Apr 16, 2011 08:21 GMT  ·  By

With tablets getting so popular so quickly, Intel appears to have decided that it is about time it began to move faster in its making of newer and better processors, eventually making battery life a moot point altogether.

At one point in the past, performance was the prime concern of those dealing in any sort of hardware device.

After that, costs and power consumption became larger concerns, leading to the decision to find more and better ways to boost power efficiency.

For mobile electronics, power efficiency is, in fact, one of, if not the most important things to consider when designing a new phone or handset.

The same goes for laptops and, now, tablets, this being the reason ARM has been doing so well while Intel has been struggling to catch up.

Now, however, Intel has provided its first Oak Trail central processing unit, Atom Z670, and it looks like this was the start for the acceleration of its tablet roadmap.

“The newly launched Atom Z670 (codenamed “Oak Trail”) provides up-to all day battery life1 - but as Intel begins this acceleration, battery life will quickly become a moot point,” says Krystal Temple in a blog post.

“What was “all-day” will become all week or even all month battery life.

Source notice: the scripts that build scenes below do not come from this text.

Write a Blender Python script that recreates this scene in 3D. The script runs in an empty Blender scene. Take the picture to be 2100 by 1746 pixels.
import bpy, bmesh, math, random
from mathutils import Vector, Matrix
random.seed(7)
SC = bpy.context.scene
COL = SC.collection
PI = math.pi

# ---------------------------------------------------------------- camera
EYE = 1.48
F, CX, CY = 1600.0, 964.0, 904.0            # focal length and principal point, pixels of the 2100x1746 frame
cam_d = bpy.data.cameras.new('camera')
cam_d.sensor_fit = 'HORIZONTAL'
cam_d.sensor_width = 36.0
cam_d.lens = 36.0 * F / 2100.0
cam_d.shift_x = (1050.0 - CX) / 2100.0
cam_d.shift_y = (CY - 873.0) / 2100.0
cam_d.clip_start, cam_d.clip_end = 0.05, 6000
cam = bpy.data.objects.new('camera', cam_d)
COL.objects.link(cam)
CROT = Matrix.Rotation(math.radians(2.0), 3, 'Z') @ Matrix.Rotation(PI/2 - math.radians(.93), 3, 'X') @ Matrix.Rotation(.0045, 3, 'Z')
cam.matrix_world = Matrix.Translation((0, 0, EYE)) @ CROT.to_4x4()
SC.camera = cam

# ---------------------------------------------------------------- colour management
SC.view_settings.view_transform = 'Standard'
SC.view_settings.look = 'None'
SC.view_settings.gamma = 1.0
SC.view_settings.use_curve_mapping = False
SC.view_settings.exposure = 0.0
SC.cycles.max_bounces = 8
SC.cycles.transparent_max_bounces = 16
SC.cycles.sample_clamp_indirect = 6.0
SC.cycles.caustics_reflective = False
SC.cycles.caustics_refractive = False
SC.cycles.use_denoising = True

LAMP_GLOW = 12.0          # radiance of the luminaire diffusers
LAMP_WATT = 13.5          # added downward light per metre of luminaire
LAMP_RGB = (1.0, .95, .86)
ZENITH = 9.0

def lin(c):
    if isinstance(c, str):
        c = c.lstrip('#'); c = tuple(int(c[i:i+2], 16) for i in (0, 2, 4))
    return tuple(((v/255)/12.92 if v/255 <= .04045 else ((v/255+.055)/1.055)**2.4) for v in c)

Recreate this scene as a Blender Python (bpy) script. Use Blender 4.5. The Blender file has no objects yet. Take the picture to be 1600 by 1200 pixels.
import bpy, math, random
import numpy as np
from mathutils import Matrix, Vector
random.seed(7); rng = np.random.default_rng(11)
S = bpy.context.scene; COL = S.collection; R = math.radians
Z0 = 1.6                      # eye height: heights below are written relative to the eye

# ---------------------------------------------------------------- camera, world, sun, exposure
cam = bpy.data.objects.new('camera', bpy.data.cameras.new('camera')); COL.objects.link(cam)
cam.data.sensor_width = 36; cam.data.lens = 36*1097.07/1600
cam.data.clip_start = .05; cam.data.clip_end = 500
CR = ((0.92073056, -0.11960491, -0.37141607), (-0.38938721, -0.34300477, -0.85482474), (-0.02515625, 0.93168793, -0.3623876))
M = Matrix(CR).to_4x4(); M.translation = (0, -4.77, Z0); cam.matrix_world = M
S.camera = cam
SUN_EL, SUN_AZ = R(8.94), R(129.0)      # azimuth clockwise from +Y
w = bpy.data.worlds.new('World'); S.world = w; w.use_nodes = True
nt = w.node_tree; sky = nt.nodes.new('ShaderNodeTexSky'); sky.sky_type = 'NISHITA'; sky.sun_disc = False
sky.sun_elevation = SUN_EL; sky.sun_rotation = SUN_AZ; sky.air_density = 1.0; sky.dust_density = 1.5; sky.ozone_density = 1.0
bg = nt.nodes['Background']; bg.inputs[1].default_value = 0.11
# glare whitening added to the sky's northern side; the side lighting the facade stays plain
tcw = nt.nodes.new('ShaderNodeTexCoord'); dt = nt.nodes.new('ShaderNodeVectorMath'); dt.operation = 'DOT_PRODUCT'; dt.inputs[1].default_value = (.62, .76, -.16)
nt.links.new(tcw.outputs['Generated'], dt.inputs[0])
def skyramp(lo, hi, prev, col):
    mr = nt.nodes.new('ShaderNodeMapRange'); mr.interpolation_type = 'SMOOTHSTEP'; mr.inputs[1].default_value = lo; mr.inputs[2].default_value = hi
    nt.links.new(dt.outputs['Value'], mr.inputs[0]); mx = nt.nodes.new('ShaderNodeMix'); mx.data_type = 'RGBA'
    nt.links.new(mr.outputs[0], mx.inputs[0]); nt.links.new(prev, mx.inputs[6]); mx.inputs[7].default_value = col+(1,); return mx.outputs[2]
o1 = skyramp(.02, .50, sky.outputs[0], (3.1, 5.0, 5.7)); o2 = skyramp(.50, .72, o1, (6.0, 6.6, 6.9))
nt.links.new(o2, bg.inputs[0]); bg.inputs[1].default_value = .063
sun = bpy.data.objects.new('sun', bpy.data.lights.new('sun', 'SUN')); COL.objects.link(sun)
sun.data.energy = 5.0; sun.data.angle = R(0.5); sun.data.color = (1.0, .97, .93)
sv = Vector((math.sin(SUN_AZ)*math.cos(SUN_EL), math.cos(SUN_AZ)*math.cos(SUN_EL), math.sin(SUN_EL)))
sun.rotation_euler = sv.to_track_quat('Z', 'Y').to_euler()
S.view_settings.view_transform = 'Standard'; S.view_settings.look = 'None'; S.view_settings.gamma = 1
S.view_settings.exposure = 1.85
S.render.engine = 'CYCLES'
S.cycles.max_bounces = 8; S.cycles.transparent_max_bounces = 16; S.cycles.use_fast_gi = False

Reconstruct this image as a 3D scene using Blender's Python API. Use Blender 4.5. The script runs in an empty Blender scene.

Once this happens, Intel believes the key differentiation in tablets and other connected devices will be found in the features that are integrated into the silicon, and pure performance which enables a range of consumer benefits.”

Basically, the Santa Clara, California-based CPU maker wants to drive tablet chip development faster than defined by Moore's Law, until battery life is an issue no longer.

What's more, the outfit even envisions the concept of tablet itself changing, in use (healthcare, industry) and shape alike (more hybrids, with or without keyboards, should debut).

“This industry is in the early stages of development, and has yet to realize its full potential,” Temple says.